El templo de Apolo en Delfos tenía escrita la sentencia: conócete a ti mismo. Montaigne nos dice que esa sentencia inspiró sus ensayos. Hoy siento que esta antigua máxima es insatisfacible.

Cuando era niño, solía esconder semillas de girasol en un pañuelo. Luego, en algún espacio verde, abriendo el pañuelo con un golpe rápido de mano, esparcía las semillas en la tierra. Sentía algo así como: Esta es mi ofrenda, aunque no conocía esas palabras. Cuando fui un poco más grande, llené un pañuelo de semillas y lo escondí dentro de mí. Esa cosa extraña de la que hablaba al decir yo estaba, de alguna manera, cifrada en él, imprecisa pero, después de todo, inteligible. Hoy el pequeño arcón se ha corrompido, y descubro que nunca fueron semillas esas piedras de arenisca, pues nada crece en la tierra donde murió.

Hay en mis párpados algo que evoca a mi padre y a mi madre, pero toda memoria de ellos es vista como a través de un cristal castigado por la lluvia.

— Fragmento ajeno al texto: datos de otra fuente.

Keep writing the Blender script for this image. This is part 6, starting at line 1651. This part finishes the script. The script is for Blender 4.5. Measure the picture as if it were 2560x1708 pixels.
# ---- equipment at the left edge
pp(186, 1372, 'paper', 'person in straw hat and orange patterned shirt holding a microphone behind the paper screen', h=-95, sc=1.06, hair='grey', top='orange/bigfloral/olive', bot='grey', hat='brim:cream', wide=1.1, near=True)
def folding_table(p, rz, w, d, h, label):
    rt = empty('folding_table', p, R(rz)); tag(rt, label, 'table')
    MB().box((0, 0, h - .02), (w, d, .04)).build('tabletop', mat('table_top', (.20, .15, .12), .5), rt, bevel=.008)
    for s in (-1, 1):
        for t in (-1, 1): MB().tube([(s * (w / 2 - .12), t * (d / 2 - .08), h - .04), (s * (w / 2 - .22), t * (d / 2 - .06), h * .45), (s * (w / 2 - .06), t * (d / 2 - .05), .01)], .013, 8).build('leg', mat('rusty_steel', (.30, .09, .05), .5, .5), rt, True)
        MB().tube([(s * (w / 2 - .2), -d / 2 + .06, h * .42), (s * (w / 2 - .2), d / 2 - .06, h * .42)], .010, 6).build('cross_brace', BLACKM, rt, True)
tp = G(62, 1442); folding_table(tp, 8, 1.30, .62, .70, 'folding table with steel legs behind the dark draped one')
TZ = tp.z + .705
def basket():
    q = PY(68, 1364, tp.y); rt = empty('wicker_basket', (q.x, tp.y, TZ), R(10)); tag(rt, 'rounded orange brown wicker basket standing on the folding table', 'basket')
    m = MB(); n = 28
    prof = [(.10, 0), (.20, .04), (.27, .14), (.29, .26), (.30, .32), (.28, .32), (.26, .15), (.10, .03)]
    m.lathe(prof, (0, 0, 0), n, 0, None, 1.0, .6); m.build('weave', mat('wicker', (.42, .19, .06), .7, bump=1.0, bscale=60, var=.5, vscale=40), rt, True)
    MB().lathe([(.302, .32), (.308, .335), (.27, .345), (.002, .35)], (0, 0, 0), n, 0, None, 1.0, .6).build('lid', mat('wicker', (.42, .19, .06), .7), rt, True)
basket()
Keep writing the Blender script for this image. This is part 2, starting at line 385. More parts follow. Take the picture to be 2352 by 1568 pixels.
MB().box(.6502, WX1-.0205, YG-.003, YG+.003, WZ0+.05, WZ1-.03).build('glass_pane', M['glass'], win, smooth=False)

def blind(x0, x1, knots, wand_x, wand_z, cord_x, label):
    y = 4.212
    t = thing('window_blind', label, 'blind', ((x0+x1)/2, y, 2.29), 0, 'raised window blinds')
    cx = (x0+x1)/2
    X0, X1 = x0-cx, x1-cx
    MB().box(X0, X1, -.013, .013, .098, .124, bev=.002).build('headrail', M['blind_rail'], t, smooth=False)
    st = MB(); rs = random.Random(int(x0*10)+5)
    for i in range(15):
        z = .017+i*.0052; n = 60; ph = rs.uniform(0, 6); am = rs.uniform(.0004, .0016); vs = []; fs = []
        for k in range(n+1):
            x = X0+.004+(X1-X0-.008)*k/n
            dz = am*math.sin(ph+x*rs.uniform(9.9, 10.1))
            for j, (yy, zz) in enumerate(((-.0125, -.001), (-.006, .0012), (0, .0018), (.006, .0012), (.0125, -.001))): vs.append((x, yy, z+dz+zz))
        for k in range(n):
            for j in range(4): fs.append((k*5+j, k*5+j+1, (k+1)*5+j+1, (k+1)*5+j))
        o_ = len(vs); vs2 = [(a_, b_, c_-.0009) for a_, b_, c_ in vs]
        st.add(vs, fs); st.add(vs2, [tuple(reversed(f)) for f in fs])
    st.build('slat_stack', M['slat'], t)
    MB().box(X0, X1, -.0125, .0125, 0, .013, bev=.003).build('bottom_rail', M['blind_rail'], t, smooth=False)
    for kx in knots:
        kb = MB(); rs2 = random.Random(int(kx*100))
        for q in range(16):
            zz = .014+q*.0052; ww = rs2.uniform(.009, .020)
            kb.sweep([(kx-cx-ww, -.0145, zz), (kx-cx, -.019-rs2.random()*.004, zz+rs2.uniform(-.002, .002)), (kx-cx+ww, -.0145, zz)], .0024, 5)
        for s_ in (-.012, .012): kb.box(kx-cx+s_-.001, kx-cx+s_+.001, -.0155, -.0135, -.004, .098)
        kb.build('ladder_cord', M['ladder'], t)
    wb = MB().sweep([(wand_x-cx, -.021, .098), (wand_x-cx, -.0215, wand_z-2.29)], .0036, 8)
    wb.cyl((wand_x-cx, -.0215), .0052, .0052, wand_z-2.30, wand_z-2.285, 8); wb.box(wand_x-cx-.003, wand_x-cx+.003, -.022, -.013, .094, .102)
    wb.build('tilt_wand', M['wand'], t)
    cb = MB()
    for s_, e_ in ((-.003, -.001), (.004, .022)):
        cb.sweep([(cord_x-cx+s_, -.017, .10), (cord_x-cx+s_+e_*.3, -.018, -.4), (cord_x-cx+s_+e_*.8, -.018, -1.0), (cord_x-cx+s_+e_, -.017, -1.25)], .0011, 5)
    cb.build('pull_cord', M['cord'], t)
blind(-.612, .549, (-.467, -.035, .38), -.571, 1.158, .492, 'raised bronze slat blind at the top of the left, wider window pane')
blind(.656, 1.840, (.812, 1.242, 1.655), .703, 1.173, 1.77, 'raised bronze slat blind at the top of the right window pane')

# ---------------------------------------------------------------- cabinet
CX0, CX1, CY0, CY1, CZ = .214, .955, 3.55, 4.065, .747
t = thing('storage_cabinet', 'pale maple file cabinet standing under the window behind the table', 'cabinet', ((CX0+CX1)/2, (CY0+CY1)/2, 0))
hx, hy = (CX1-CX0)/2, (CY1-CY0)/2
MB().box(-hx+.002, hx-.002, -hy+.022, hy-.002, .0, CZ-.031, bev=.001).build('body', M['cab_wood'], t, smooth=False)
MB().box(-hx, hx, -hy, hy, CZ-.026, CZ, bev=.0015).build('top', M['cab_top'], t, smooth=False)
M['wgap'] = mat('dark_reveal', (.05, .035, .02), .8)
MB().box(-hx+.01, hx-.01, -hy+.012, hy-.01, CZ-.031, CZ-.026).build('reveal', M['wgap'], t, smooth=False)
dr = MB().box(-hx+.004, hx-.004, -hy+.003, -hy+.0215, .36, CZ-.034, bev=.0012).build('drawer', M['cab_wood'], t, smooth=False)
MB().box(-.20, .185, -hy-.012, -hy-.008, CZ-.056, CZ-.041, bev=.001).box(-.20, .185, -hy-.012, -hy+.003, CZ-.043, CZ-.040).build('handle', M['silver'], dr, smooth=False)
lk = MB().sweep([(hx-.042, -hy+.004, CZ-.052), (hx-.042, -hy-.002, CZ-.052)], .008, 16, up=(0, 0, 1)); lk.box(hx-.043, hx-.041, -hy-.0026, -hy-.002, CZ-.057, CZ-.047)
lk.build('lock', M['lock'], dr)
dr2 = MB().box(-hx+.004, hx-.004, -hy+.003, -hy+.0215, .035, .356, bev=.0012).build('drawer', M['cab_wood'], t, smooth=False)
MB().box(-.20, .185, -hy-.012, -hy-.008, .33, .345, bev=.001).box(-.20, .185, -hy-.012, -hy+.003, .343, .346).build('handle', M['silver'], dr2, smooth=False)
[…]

Mi madre parece una anciana que se aleja en la neblina, una anciana que es todas las ancianas y ninguna, que desaparece paulatina y lentamente en la distancia. Mi padre es un signo que, alumbrado un solo instante por el odio rancio de la luna, rompe la noche, ido al instante siguiente como un duende nocturno y misterioso. Entre ellos dos hay algo de mí, pero no todo. Y ese algo, como todo lo demás, es inasible.